━━━ Data

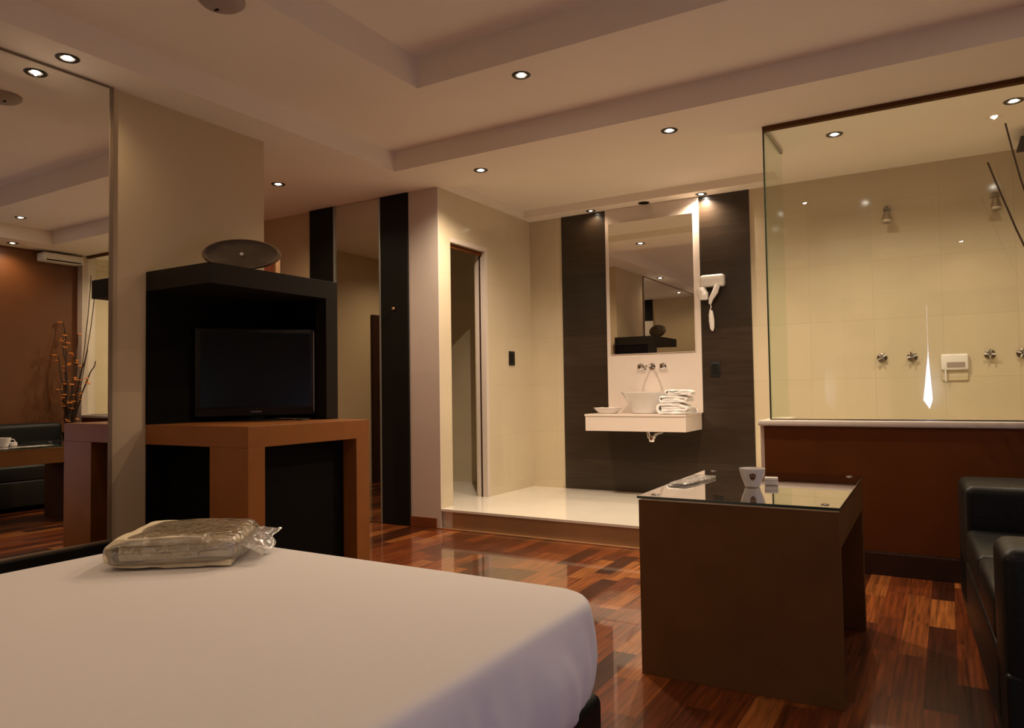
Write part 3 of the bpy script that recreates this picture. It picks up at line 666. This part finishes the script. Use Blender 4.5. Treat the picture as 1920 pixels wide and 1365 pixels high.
# ================================================================= BASIN WALL
t = thing('basin_backboard', 'tall pale panel rising behind the basin between dark tile strips', 'panel', (-2.30, YB, 0.9))
bm = B(); box(bm, -.445, .452, -.022, -.009, .002, ZC - .9 - .002, bev=.0015); obj('board', bm, 'panel', t)
t = thing('basin_mirror', 'upright rectangular mirror on the pale panel above the taps', 'mirror', (-2.303, YB - .022, 1.445))
bm = B(); box(bm, -.403, .403, -.012, -.001, 0, 1.232); obj('mirror_glass', bm, 'mirror', t)
bm = B()
for a in ((-.4045, .4045, -.003, 0), (-.4045, .4045, 1.232, 1.235), (-.4055, -.403, 0, 1.235), (.403, .4055, 0, 1.235)): box(bm, a[0], a[1], -.013, -.001, a[2], a[3])
obj('edge', bm, 'panel', t)
t = thing('basin_shelf', 'floating pale box shelf carrying the basin and towels', 'shelf', (-2.315, 5.90, .755))
bm = B(); box(bm, -.455, .455, .006, YB - 5.90 - .023, 0, .128, bev=.001); obj('box', bm, 'panel', t)
bm = B(); box(bm, -.462, .457, 0, YB - 5.90 - .023, .128, .147, bev=.002); obj('slab', bm, 'panel', t)
ZS = .9025
t = thing('vessel_basin', 'white conical vessel basin standing on the pale shelf', 'basin', (-2.295, 6.145, ZS))
bm = B(); lathe(bm, [(0, .002), (.10, 0), (.115, .004), (.13, .03), (.155, .09), (.192, .155), (.214, .182), (.216, .187), (.210, .187), (.178, .15), (.14, .09), (.095, .035), (.03, .024), (0, .024)], 56); obj('bowl', bm, 'ceramic', t, smooth=True)
bm = B(); lathe(bm, [(0, .027), (.02, .027), (.022, .0245)], 20); obj('drain', bm, 'chrome', t, smooth=True)
t = thing('drain_trap', 'chrome bottle trap hanging under the basin shelf', 'pipe', (-2.245, 6.12, .753))
bm = B(); tube(bm, [(-.02, 0, 0), (-.02, 0, -.03), (-.012, 0, -.06), (.01, 0, -.075), (.035, 0, -.06), (.04, 0.02, -.04), (.04, .262, -.04)], .016, 14); obj('pipe', bm, 'chrome', t, smooth=True)
bm = B(); lathe(bm, [(0, -.10), (.026, -.098), (.03, -.085), (.03, -.05), (.02, -.045)], 24, mtx=T(.012, 0, 0)); obj('cup', bm, 'chrome', t, smooth=True)
# taps
def cross_tap(bm, R=.030):
    lathe(bm, [(0, .0), (R, 0), (R, .006), (R * .55, .012), (R * .45, .035), (R * .6, .04), (R * .6, .05), (0, .053)], 24, mtx=RX90)
    for k in range(4):
        a = PI / 4 + k * PI / 2; tube(bm, [(0, -.044, 0), (R * .95 * math.cos(a), -.046, R * .95 * math.sin(a))], .0045, 8)
t = thing('basin_tap', 'chrome three-piece wall tap between mirror and basin', 'tap', (-2.306, YB - .023, 1.322))
bm = B(); cross_tap(bm); bmesh.ops.translate(bm, vec=(-.105, 0, 0), verts=bm.verts); obj('handle', bm, 'chrome', t, smooth=True)
bm = B(); cross_tap(bm); bmesh.ops.translate(bm, vec=(.105, 0, 0), verts=bm.verts); obj('handle', bm, 'chrome', t, smooth=True)
bm = B(); lathe(bm, [(0, 0), (.031, 0), (.031, .006), (.016, .010), (.016, .03)], 24, mtx=RX90)
tube(bm, [(0, -.01, 0), (0, -.08, .004), (0, -.15, .0), (0, -.175, -.015), (0, -.18, -.04)], .011, 14); obj('spout', bm, 'chrome', t, smooth=True)
# towels
def towel(x, y, z, wd, dp, h, rz, label, seed, grp='folded white towels on the basin shelf'):
    t = thing('folded_towel', label, 'towel', (x, y, z), rz, grp)
    bm = B(); cloth_stack(bm, wd, h, -dp / 2, dp / 2, seed, 10, .006); obj('cloth', bm, 'towel', t, smooth=True)
towel(-1.985, 6.01, ZS + .004, .27, .20, .090, .04, 'bottom folded white towel of the stack beside the basin', 1)
towel(-1.965, 6.005, ZS + .100, .24, .19, .055, -.05, 'middle folded white towel of the stack beside the basin', 2)
towel(-1.935, 6.01, ZS + .161, .22, .19, .045, .10, 'top folded white towel of the stack beside the basin', 3)
towel(-1.905, 6.26, ZS + .004, .09, .12, .05, .3, 'small rolled white towel at the shelf corner behind the stack', 4)
t = thing('soap_dish', 'shallow white dish with wrapped soaps at the shelf end beside the basin', 'dish', (-2.615, 6.05, ZS))
bm = B(); lathe(bm, [(0, .001), (.07, 0), (.085, .004), (.13, .045), (.137, .052), (.130, .050), (.08, .012), (0, .009)], 40, sx=1, sy=.62); obj('dish', bm, 'ceramic', t, smooth=True)
for k, (x, y, a) in enumerate(((-.04, 0, .3), (.04, .01, -.4))):
    bm = B(); wrap(bm, .04, .025, .026, seed=k + 8, amp=.004, drop=0, nu=24, nv=12, mtx=T(x, y, .014 + .014) @ Matrix.Rotation(a, 4, 'Z'))
    tag(obj('wrapped_soap', bm, 'plastic', None, smooth=True), ['wrapped white soap in the dish, on the doorway side', 'wrapped white soap in the dish, on the basin side'][k], 'soap', 'wrapped soaps in the dish').location = (-2.615, 6.05, ZS)
# hair dryer
t = thing('hair_dryer', 'white wall hair dryer with hanging grip on the lit dark tiles', 'hair dryer', (-1.73, YB - .008, 2.0))
bm = B(); box(bm, -.10, .105, -.085, 0, .0, .105, bev=.022, seg=4); obj('holder', bm, 'plastic', t, smooth=True)
bm = B(); tube(bm, [(-.10, -.055, -.01), (-.085, -.06, -.05), (-.06, -.06, -.095)], [.04, .045, .028], 16); lathe(bm, [(0, 0), (.038, 0), (.042, .02), (.042, .06), (.03, .08)], 24, mtx=T(-.075, -.06, -.11)); obj('nozzle', bm, 'plastic', t, smooth=True)
bm = B(); tube(bm, [(.05, -.07, .01), (.03, -.075, -.05), (-.01, -.07, -.11), (-.02, -.065, -.15)], [.024, .026, .020, .012], 16); obj('body', bm, 'plastic', t, smooth=True)
bm = B(); tube(bm, [(-.02, -.06, -.14), (-.014, -.05, -.18), (-.03, -.045, -.21), (-.016, -.045, -.24)], .005, 8); obj('cord', bm, 'plastic', t, smooth=True)
bm = B(); tube(bm, [(-.018, -.04, -.205), (-.019, -.04, -.24), (-.015, -.04, -.30), (-.012, -.04, -.36), (-.010, -.04, -.385)], [.012, .021, .024, .019, .008], 16); obj('grip', bm, 'plastic', t, smooth=True)
# plates
t = thing('dark_socket_plate', 'dark socket plate on the dark tiles under the hair dryer', 'socket', (-1.735, YB - .009, 1.28))
bm = B(); box(bm, -.042, .042, -.008, 0, -.066, .066, bev=.003); obj('plate', bm, 'switch', t, smooth=True)
bm = B(); box(bm, -.026, .026, -.011, -.008, -.045, .045, bev=.001); obj('insert', bm, 'black', t)
t = thing('light_switch', 'narrow black light switch on the cream wall beside the doorway', 'switch', (XD, 5.997, 1.429))
bm = B(); box(bm, 0.0005, .009, -.052, .052, -.068, .068, bev=.003); obj('plate', bm, 'switch', t, smooth=True)
bm = B(); box(bm, .009, .012, -.028, .028, -.05, .05, bev=.001); obj('rocker', bm, 'black', t)

# ================================================================= SHOWER
t = thing('shower_screen', 'large clear glass shower screen standing on the low brown wall', 'shower screen', (-1.0, YS + .06, .905))
H = ZC - .905 - .028
bm = B(); box(bm, .022, 2.095, -.005, .005, .002, H); obj('glass_pane', bm, 'glass', t)
bm = B(); box(bm, .022, .032, .006, .55, .002, H); obj('glass_return', bm, 'glass2', t)
bm = B(); box(bm, .0125, .0215, -.006, .006, .002, H); obj('glass_edge', bm, 'glass_edge', t)
bm = B(); box(bm, .015, 2.095, -.02, .02, H, H + .027); obj('top_rail', bm, 'lam_table', t)
bm = B(); box(bm, .017, .037, .02, .55, H, H + .027); obj('side_rail', bm, 'steel', t)
bm = B(); box(bm, .02, 2.095, -.012, .012, 0, .010, bev=.002); obj('bottom_rail', bm, 'chrome', t)
bm = B(); box(bm, -1.04, -.93, YS + .12, 5.46, ZP, .872); struct('wall_low_return', bm, 'tile_side')
bm = B(); box(bm, -1.05, -.92, YS + .14, 5.47, .872, .905, bev=.004); struct('trim_8', bm, 'cap', smooth=True)
lab = ['chrome cross-handled shower tap nearest the low wall end', 'second chrome cross-handled shower tap, beside the soap holder', 'third chrome cross-handled shower tap, past the soap holder', 'last chrome cross-handled shower tap, at the frame edge']
proto = None
for k, x in enumerate((-.429, -.222, .278, .474)):
    if proto is None:
        proto = thing('shower_tap', lab[0], 'tap', (x, YB - .001, 1.336), .0, 'cross-handled taps on the shower wall')
        bm = B(); lathe(bm, [(0, 0), (.036, 0), (.036, .006), (.022, .012), (.018, .03)], 28, mtx=RX90); obj('rosette', bm, 'dark_steel', proto, smooth=True)
        bm = B()
        lathe(bm, [(0, .028), (.013, .028), (.014, .045), (0, .050)], 24, mtx=RX90)
        for q in range(4):
            a = PI / 4 * .7 + q * PI / 2; tube(bm, [(0, -.04, 0), (.036 * math.cos(a), -.042, .036 * math.sin(a))], .0065, 8)
        obj('cross_handle', bm, 'chrome', proto, smooth=True); t = proto
    else:
        t = copy_tree(proto); t.location.x = x; t['label'] = lab[k]; t.rotation_euler.y = .3 * k
t = thing('soap_holder', 'white ceramic soap and paper holder set into the shower wall', 'soap holder', (.055, YB - .001, 1.245))
bm = B(); box(bm, -.088, .088, -.035, 0, -.02, .10, bev=.012, seg=3); obj('hood', bm, 'plastic', t, smooth=True)
bm = B(); box(bm, -.086, .086, -.012, 0, -.10, -.018, bev=.008, seg=3); obj('backplate', bm, 'tile_back', t, smooth=True)
bm = B(); box(bm, -.05, .066, -.038, -.034, .0, .038); obj('slot', bm, 'detector', t)
bm = B(); tube(bm, [(-.060, -.03, -.015), (-.060, -.03, -.105)], .007, 10); obj('rod', bm, 'ceramic', t, smooth=True)
proto = None
for k, x in enumerate((-.358, .345)):
    lb = ['chrome angled shower head nearer the basin', 'chrome angled shower head nearer the frame edge'][k]
    if proto is None:
        proto = thing('wall_shower', lb, 'shower head', (x, YB - .001, 2.50), 0, 'shower heads high on the cream wall')
        bm = B(); lathe(bm, [(0, 0), (.03, 0), (.03, .008), (.012, .014), (.012, .05)], 24, mtx=RX90); tube(bm, [(0, -.045, 0), (0, -.075, -.005), (0, -.095, -.03)], .012, 12); lathe(bm, [(.02, 0), (.022, .012), (0, .02)], 16, mtx=T(0, -.10, -.03)); obj('arm', bm, 'steel', proto, smooth=True)
        bm = B(); lathe(bm, [(0, .05), (.016, .045), (.022, .02), (.034, -.03), (.036, -.05), (.030, -.055), (0, -.055)], 28, mtx=T(0, -.115, -.075) @ Matrix.Rotation(-.35, 4, 'X')); obj('head', bm, 'steel', proto, smooth=True); t = proto
    else:
        t = copy_tree(proto); t.location.x = x; t['label'] = lb
t = thing('rain_shower', 'square black rain shower head at the frame edge under the ceiling', 'shower head', (.60, 6.0, 2.735))
bm = B(); box(bm, -.13, .13, -.17, .17, 0, .02, bev=.003); obj('plate', bm, 'black', t)
bm = B(); tube(bm, [(0, 0, .02), (0, 0, ZC - 2.735)], .014, 14); obj('arm', bm, 'chrome', t, smooth=True)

━━━━━━

§ Directions
Pull out and copy each line containing the string "high".

§ Reply to the exercise
Write part 3 of the bpy script that recreates this picture. It picks up at line 666. This part finishes the script. Use Blender 4.5. Treat the picture as 1920 pixels wide and 1365 pixels high.
        proto = thing('wall_shower', lb, 'shower head', (x, YB - .001, 2.50), 0, 'shower heads high on the cream wall')